(3D scene scripts)
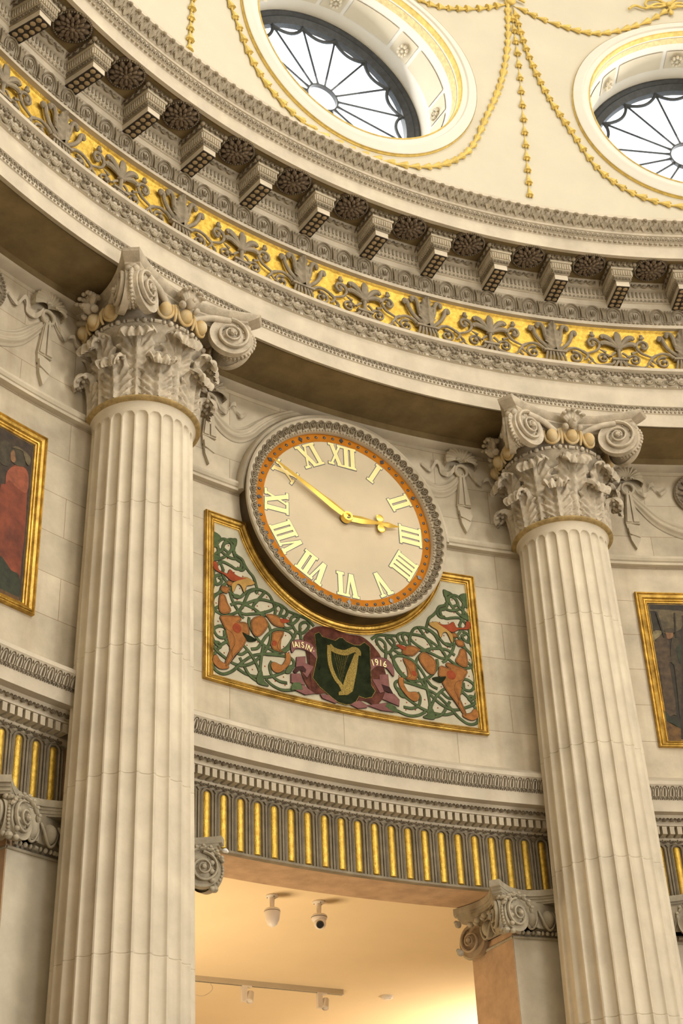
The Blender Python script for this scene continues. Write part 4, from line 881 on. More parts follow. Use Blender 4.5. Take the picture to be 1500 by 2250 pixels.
# ================================================================ PAINTED MURAL PANEL
RM = 7.10
mu = empty('mural_panel', at(0, RM, 5.38), label='painted knotwork mural with dragons, harp shield and ribbons in gilt frame under the clock', cat='mural')
TM = TC(RM)
ZB = 5.38
def MT(x, yy, z): return TM(x, yy, z - ZB)
def frame_profile(w): return [(0, 0), (0, -.026), (.05 * w, -.034), (.14 * w, -.036), (.18 * w, -.027), (.24 * w, -.036), (.34 * w, -.040), (.50 * w, -.034), (.60 * w, -.020), (.64 * w, -.026), (.72 * w, -.024), (.76 * w, -.014), (.80 * w, -.020), (.88 * w, -.017), (.92 * w, -.010), (1.0 * w, -.013), (1.0 * w, -.003)]
def frame_loop(path, w, name, parent, m, T, closed=True):   # moulded frame swept along the outer outline, mitred inwards
    n = len(path); prof = frame_profile(w); low_ = min(p[1] for p in path)
    P = [Vector(p) for p in path]; off = []
    for i in range(n):
        a = (P[i] - P[i - 1]).normalized(); c = (P[(i + 1) % n] - P[i]).normalized()
        na = Vector((a.y, -a.x)); nc = Vector((c.y, -c.x)); q = na + nc; q = q / max(.2, (1 + na.dot(nc)))
        if P[i].y < low_ + .001: q = Vector((q.x, q.y * .62))     # slimmer bottom rail
        off.append(q)
    b = MB(T)
    b.grid(lambda u, v: (lambda i, r: (P[i].x + off[i].x * r[0], r[1], P[i].y + off[i].y * r[0]))(int(round(u * n)) % n, prof[int(round(v * (len(prof) - 1)))]), n, len(prof) - 1, cu=True)
    b.T = None; return b.build(name, m, parent, ang=25)
ARO = .835; SX = 1.150; ZT_ = 6.045; ZL = 4.70
nx = math.sqrt(ARO ** 2 - (CZ - ZT_) ** 2)
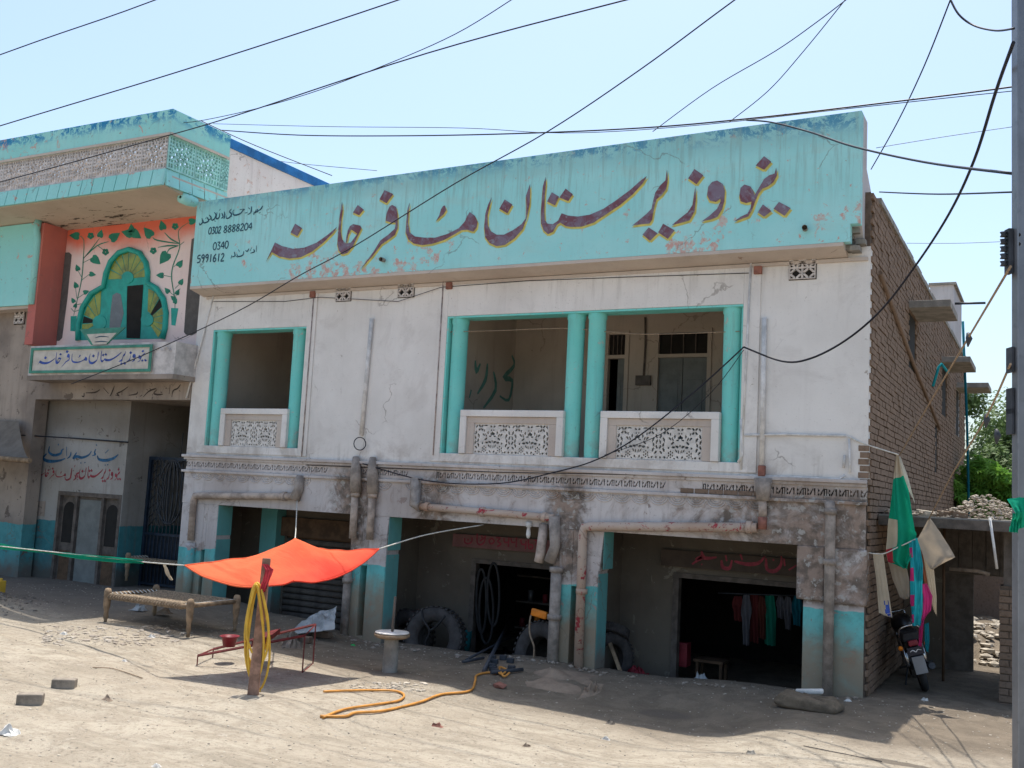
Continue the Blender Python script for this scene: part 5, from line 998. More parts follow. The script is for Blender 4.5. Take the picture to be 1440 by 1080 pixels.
for px_, py_, dd in ((1361, 476, 8.4), (1386, 590, 8.4), (1401, 612, 8.0)):
    p = AD(px_, py_, dd); o = MB().tube([p+Vector((0, 0, .05)), p+Vector((.01, 0, 0)), p+Vector((0, 0, -.07))], [.012, .03, .006], 6).build('rope_knot', 'iron'); tag(o, 'dark knot on the %s' % ('upper rope to the pole' if py_ < 500 else ('lower rope to the pole' if py_ < 600 else 'lower rope, the one nearer the trees')), 'knot')
# ------------------------------------------------------------ awning, post and hose
La, Ra, Fa, Pk = AD(260, 795, 12.04), AD(533, 772, 13.2), AD(412, 817, 11.5), AD(415, 756, 12.5)
Ba = Vector((-6.75, -2.75, 1.42))
aw = MB(); n_ = 48; Cn = (La+Ra+Fa+Ba)/4
for j in range(n_+1):
    for i in range(n_+1):
        u, v = i/n_, j/n_; P = Fa.lerp(Ra, u).lerp(La.lerp(Ba, u), v)   # corners F(0,0) R(1,0) L(0,1) B(1,1)
        e = 4*u*(1-u); f2 = 4*v*(1-v)
        P += (Cn-P)*.10*(e*(1-f2)*sst(.2, .9, v)+(1-e)*f2*sst(.2, .9, u)); P += (P-Cn)*.035*(e*(1-v)**6+f2*(1-u)**6); P.z -= .13*(e*(1-v)**8+f2*(1-u)**8)
        r_ = min(1, sqrt((u-.5)**2+(v-.5)**2)/.62); k = (1-r_)**1.35
        P = P+(Pk-Cn)*k; P.z -= .07*sin(pi*r_)*(1+.0*u)
        P.z += .018*noise.noise(Vector((u*5, v*5, 2)))+.006*sin((u-v)*26)*(1-abs(u-v))*(1-k)+.012*sin(atan2(v-.5, u-.5)*7)*(r_*(1-r_)*4)**2
        aw.v.append(tuple(P))
for j in range(n_):
    for i in range(n_): k = j*(n_+1)+i; aw.f.append([k, k+1, k+n_+2, k+n_+1]); aw.mi.append(0); aw.sm.append(True)
AWN = thing('cloth_awning', 'orange cloth awning stretched between ropes over the wooden post', 'awning', (Cn.x, Cn.y, Cn.z))
ao = aw.build('canopy_cloth', 'orange', AWN); sm = ao.modifiers.new('thick', 'SOLIDIFY'); sm.thickness = .004
def edge(idx, nm='hem'): MB().tube([aw.v[i] for i in idx], .010, 5).build(nm, 'orange', AWN)
N1 = n_+1; edge([i for i in range(N1)]); edge([j*N1 for j in range(N1)]); edge([j*N1+n_ for j in range(N1)]); edge([n_*N1+i for i in range(N1)])
BE = AY(417, 700, -.05); cable([Vector(Pk)+Vector((0, 0, -.02)), AY(416, 745, -2.), AY(418, 703, -.02)], .008, 'ropewhite', 'cord', 'white cord holding up the peak of the orange awning from the beam', 'cord')
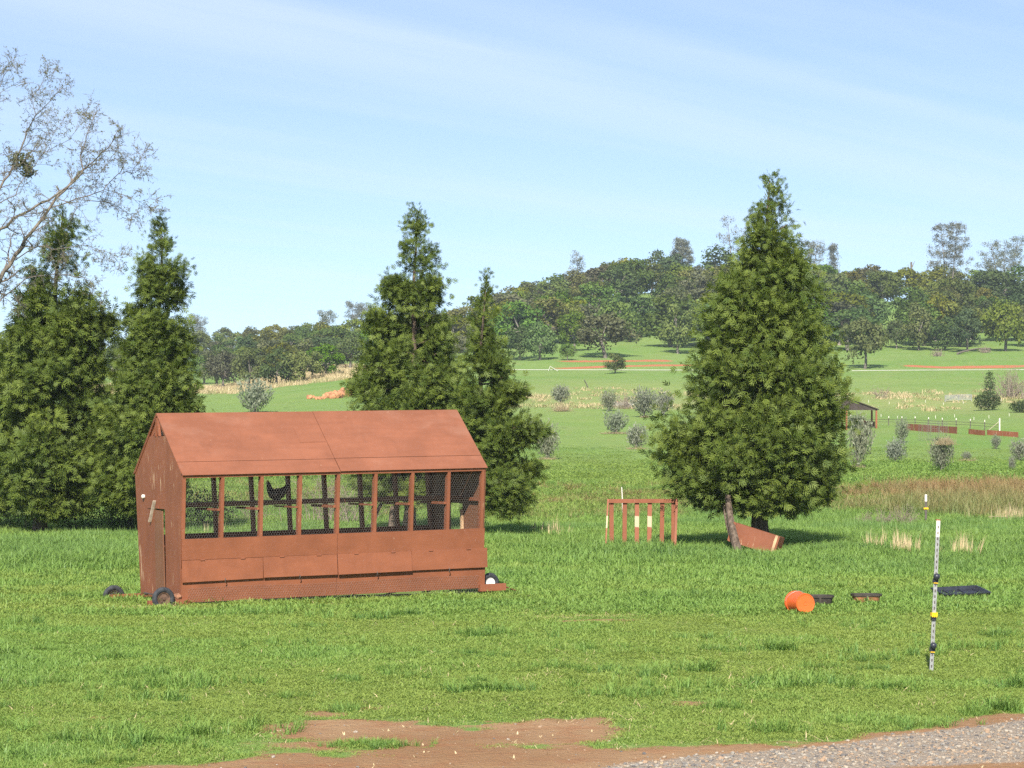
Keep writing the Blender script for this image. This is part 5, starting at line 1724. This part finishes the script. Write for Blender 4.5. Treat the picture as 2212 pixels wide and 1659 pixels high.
# irrigation pipe along the hill foot, in two visible runs
for (ua, ub, va, vb, lab, ur) in ((1040, 1560, 801, 801, 'long white pipe along the hill foot behind the slender cedar and lone oak', 1190), (1840, 2330, 803, 797, 'white pipe along the red bank on the picture edge side', 2260)):
    us = np.linspace(ua, ub, 40)
    W = [Vector(on_ground(float(u), float(np.interp(u, [ua, ub], [va, vb])))) for u in us]
    dm = float(np.mean([w.y for w in W]))
    W = [Vector(((u - CX) / F * dm, dm, gz((u - CX) / F * dm, dm))) for u in us]
    zf_ = np.polyval(np.polyfit(us, [w.z for w in W], 2), us)
    W = [Vector((w.x, w.y, float(z_) + 0.12)) for w, z_ in zip(W, zf_)]
    root = empty('irrigation_pipe', W[0])
    tag(root, lab, 'pipe', 'white pipes at the hill foot')
    MB().sweep([w - W[0] for w in W], [0.045] * 40, 8).build('pipe', M['pvc'], root)
    p = Vector(((ur - CX) / F * dm, dm - 0.3, gz((ur - CX) / F * dm, dm))) - W[0]
    m_ = MB()
    m_.beam(p + Vector((-0.35, 0, 0)), p + Vector((-0.1, 0, 0.62)), 0.07, 0.07)
    m_.beam(p + Vector((-0.1, 0.02, 0.62)), p + Vector((0.9, 0.02, 0.02)), 0.07, 0.07)
    m_.build('riser', M['pvc'], root)
# white trough
p = on_ground(1347, 877)
tro = empty('white_trough', p, (0, 0, 0.06))
tag(tro, 'long white trough lying in the pasture between two olive bushes', 'trough')
MB().hexa([(-0.95, -0.25, 0.0), (0.75, -0.25, 0.0), (0.75, 0.25, 0.0), (-0.95, 0.25, 0.0), (-1.0, -0.33, 0.30), (0.95, -0.33, 0.26), (0.95, 0.33, 0.26), (-1.0, 0.33, 0.30)]).build('basin', M['pvc'], tro)
MB().box(-1.03, 0.4, -0.36, -0.31, 0.305, 0.34).build('lip', M['white_paint'], tro)
MB().box(-0.6, -0.5, -0.30, 0.30, 0.345, 0.40).build('brace', M['clod'], tro)
# red clay clods
for i in range(16):
    CU = (668, 676, 684, 698, 706, 713, 719, 726, 733, 739, 744, 750, 730, 715, 742, 690)
    u = CU[i]
    v = (862, 860, 863, 862, 860, 859, 861, 860, 860, 857, 856, 855, 856, 858, 850, 863)[i]
    p = on_ground(u, v)
    r = (0.25, 0.18, 0.2, 0.2, 0.34, 0.42, 0.3, 0.5, 0.36, 0.42, 0.46, 0.5, 0.4, 0.35, 0.4, 0.18)[i]
    o = link('clay_clod', rock_mesh('clay_clod', r * 1.1, M['clod'], 400 + i, 0.85), None, p + Vector((0, 0, r * 0.45)), (0, 0, i))
    tag(o, 'orange clay clod, %s of the heap counting from the silvery olive' % ORD[sorted(CU).index(CU[i])], 'clod', 'heap of orange clay clods')

# ------------------------------------------------------------------ grass, rushes, gravel (stuff)
PROTO = bpy.data.collections.new('grass_tufts')


def tuft(name, n, rad, h0, h1, w, lean, mat, seed, droop=0.4):
    q = np.random.default_rng(seed)
    V, T, tip = [], [], []
    for i in range(n):
        a, r = q.uniform(0, 2 * math.pi), rad * math.sqrt(q.random())
        p = np.array([r * math.cos(a), r * math.sin(a), -0.015])
        h = q.uniform(h0, h1)
        az = q.uniform(0, 2 * math.pi)
        ln = lean * abs(q.normal())
        d = np.array([math.cos(az) * ln, math.sin(az) * ln, 1.0])
        s = np.array([-math.sin(az + q.normal() * 0.6), math.cos(az), 0]) * w / 2
        m = p + d * h * 0.55
        e = p + d * h + np.array([math.cos(az), math.sin(az), -0.5]) * h * droop * q.uniform(0.1, 1)
        b = len(V)
        V += [p - s, p + s, m + s * 0.8, m - s * 0.8, e]
        tip += [0, 0, 0.45, 0.45, 1]
        T += [(b, b + 1, b + 2), (b, b + 2, b + 3), (b + 3, b + 2, b + 4)]
    me = raw_mesh(name, np.array(V), np.array(T), mat, False, {'tip': ('FLOAT', np.array(tip, np.float32))})
    o = bpy.data.objects.new(name, me)
    return o


def scatter(name, label, protos, P, rotz, scl, tint, kindlabel='grass'):
    coll = bpy.data.collections.new(name + '_tufts')
    for i, o in enumerate(protos):
        coll.objects.link(o)
    n = len(P)
    q = np.random.default_rng(len(P))
    rot = np.stack([q.normal(size=n) * 0.08, q.normal(size=n) * 0.08, rotz], 1).astype(np.float32)
    me = bpy.data.meshes.new(name)
    me.vertices.add(n)
    me.vertices.foreach_set('co', P.astype(np.float32).ravel())
    for an, ty, arr in (('rot', 'FLOAT_VECTOR', rot), ('scl', 'FLOAT_VECTOR', scl.astype(np.float32)), ('tint', 'FLOAT', tint.astype(np.float32)), ('pick', 'INT', q.integers(0, len(protos), n).astype(np.int32))):
        at = me.attributes.new(an, ty, 'POINT')
        at.data.foreach_set('vector' if ty == 'FLOAT_VECTOR' else 'value', arr.ravel())
    me.update()
    o = link(name, me)
    ng = bpy.data.node_groups.new(name + '_scatter', 'GeometryNodeTree')
    ng.interface.new_socket('Geometry', in_out='INPUT', socket_type='NodeSocketGeometry')
    ng.interface.new_socket('Geometry', in_out='OUTPUT', socket_type='NodeSocketGeometry')
    N, Lk = ng.nodes, ng.links
    gi, go = N.new('NodeGroupInput'), N.new('NodeGroupOutput')
    ci = N.new('GeometryNodeCollectionInfo')
    ci.inputs['Collection'].default_value = coll
    ci.inputs['Separate Children'].default_value = True
    ci.inputs['Reset Children'].default_value = True
    ip = N.new('GeometryNodeInstanceOnPoints')
    ip.inputs['Pick Instance'].default_value = True

    def na(nm, ty):
        k = N.new('GeometryNodeInputNamedAttribute')
        k.data_type = ty
        k.inputs['Name'].default_value = nm
        return next(s for s in k.outputs if s.enabled and s.name == 'Attribute')
    Lk.new(gi.outputs[0], ip.inputs['Points'])
    Lk.new(ci.outputs[0], ip.inputs['Instance'])
    Lk.new(na('pick', 'INT'), ip.inputs['Instance Index'])
    Lk.new(na('rot', 'FLOAT_VECTOR'), ip.inputs['Rotation'])
    Lk.new(na('scl', 'FLOAT_VECTOR'), ip.inputs['Scale'])
    Lk.new(ip.outputs[0], go.inputs[0])
    md = o.modifiers.new('scatter', 'NODES')
    md.node_group = ng
    tag(o, label, None, None, 'stuff')
    return o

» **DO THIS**
Collect every line from the records above that contains the word "follow".

» **REPLY**
The Blender Python script for this scene continues. Write part 4, from line 881 on. More parts follow. Use Blender 4.5. Take the picture to be 1500 by 2250 pixels.
Continue the Blender Python script for this scene: part 5, from line 998. More parts follow. The script is for Blender 4.5. Take the picture to be 1440 by 1080 pixels.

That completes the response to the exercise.